同社は、2018年の西日本豪雨や、東日本で河川氾濫が相次いだ19年の台風19号、今夏の九州豪雨などの被災地を撮影した1万枚以上の衛星画像を用意。ディープラーニング(深層学習)と呼ばれる手法で、土砂災害の画像上の特徴や共通点をAIに学習させた。
システムの精度について、18年9月の北海道地震(最大震度7)で土砂災害が多発した山間部(面積約200平方キロ・メートル)の衛星画像を使って検証。広域に点在する被災地と、畑や道路などを画像で見分ける作業は、熟練技術者でも5人がかりで5日程度かかるが、AIは土砂災害の場所を5分ほどで特定することに成功した。正答率は93%だった。
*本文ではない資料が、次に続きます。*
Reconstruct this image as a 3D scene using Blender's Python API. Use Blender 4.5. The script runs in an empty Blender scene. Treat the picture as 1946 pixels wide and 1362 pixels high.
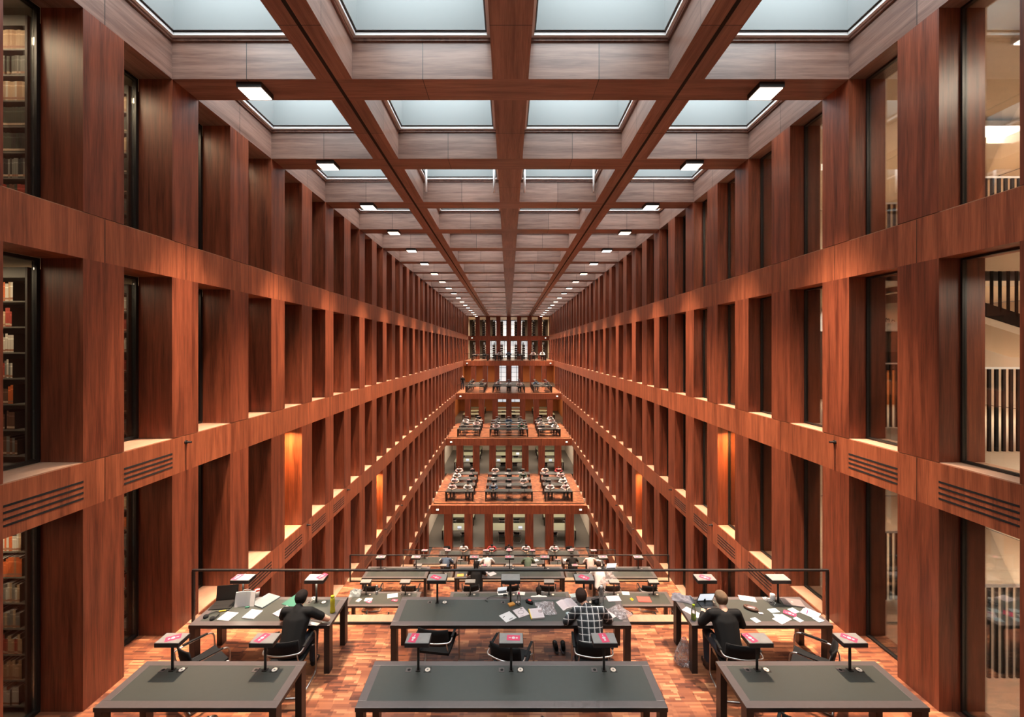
import bpy, bmesh, math, random
from mathutils import Vector, Matrix
random.seed(7)
R = math.radians
PI = math.pi
SC = bpy.context.scene
COL = SC.collection

# ------------------------------------------------------------------ camera, world, exposure
CX, CZ, FPX, VX, VY = -0.0335, 4.882, 800.0, 966.42, 662.47
cam_d = bpy.data.cameras.new('camera')
cam_d.sensor_width = 36.0
cam_d.lens = 36.0 * FPX / 1946.0
cam_d.shift_x = (973 - VX) / 1946.0
cam_d.shift_y = -(681 - VY) / 1946.0
cam_d.clip_start = 0.05
cam_d.clip_end = 300
cam = bpy.data.objects.new('camera', cam_d)
COL.objects.link(cam)
cam.location = (CX, 0, CZ)
cam.rotation_euler = (R(90), 0, 0)
SC.camera = cam

SC.view_settings.view_transform = 'Standard'
SC.view_settings.look = 'None'
SC.view_settings.gamma = 1
SC.view_settings.exposure = 0.10
SC.view_settings.use_curve_mapping = False

SKYLIGHT_E = 10.5      # frosted roof glass
FIX_W = 245.0         # ceiling fixtures
ROOM_W = 140.0
wd = bpy.data.worlds.new('world')
SC.world = wd
wd.use_nodes = True
bg = wd.node_tree.nodes['Background']
bg.inputs[0].default_value = (1.0, 0.80, 0.66, 1)
bg.inputs[1].default_value = 0.16

def area(name, loc, size, power, color=(1, 0.78, 0.58), rot=(0, 0, 0), spread=160, parent=None):
    d = bpy.data.lights.new(name, 'AREA')
    d.shape = 'RECTANGLE'
    d.size, d.size_y = size
    d.energy = power
    d.color = color
    d.spread = R(spread)
    o = bpy.data.objects.new(name, d)
    COL.objects.link(o)
    o.location = loc
    o.rotation_euler = rot
    if parent:
        o.parent = parent
    return o

# ------------------------------------------------------------------ materials
def newmat(name):
    m = bpy.data.materials.new(name)
    m.use_nodes = True
    nt = m.node_tree
    return m, nt, nt.nodes['Principled BSDF']

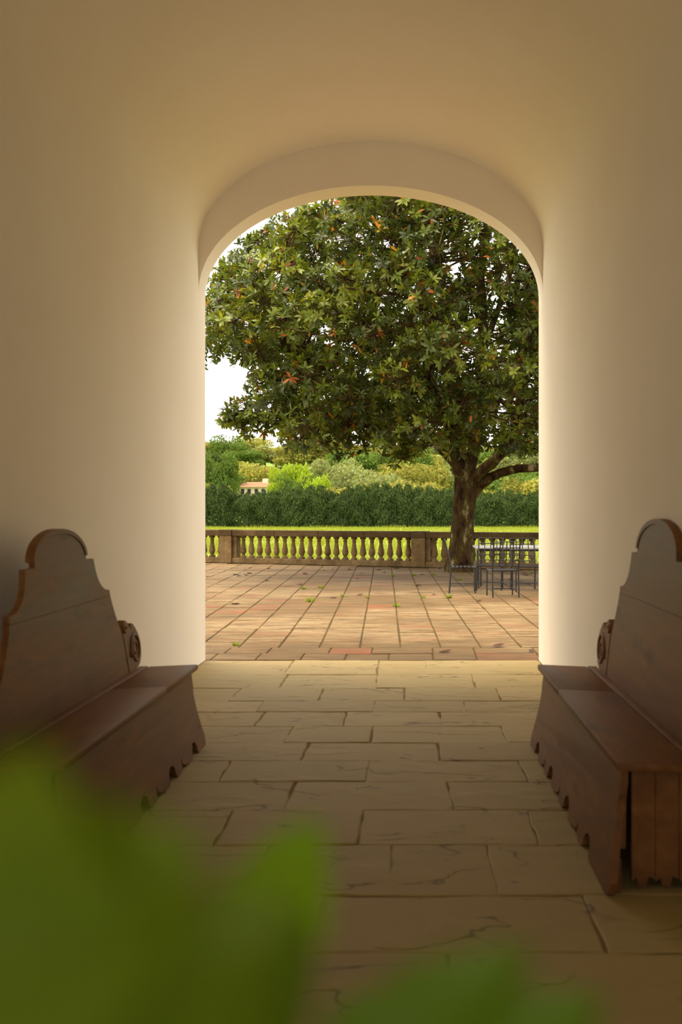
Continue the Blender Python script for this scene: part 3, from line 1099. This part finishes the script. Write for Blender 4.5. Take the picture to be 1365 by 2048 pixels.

主に可視光を観測する人工衛星を使うため、夜間や雲が多い時はやや時間がかかる場合もあるが、最短2時間で衛星データの受信から、AI分析、結果の提供までを行えるという。
同社は分析結果を国や自治体に提供し、迅速な救助・救援活動につなげたい考えで、下村博之・災害対策部長は「広域の被害が想定される南海トラフ地震などで活用できるよう、さらに誤判定を減らしていきたい」と話している。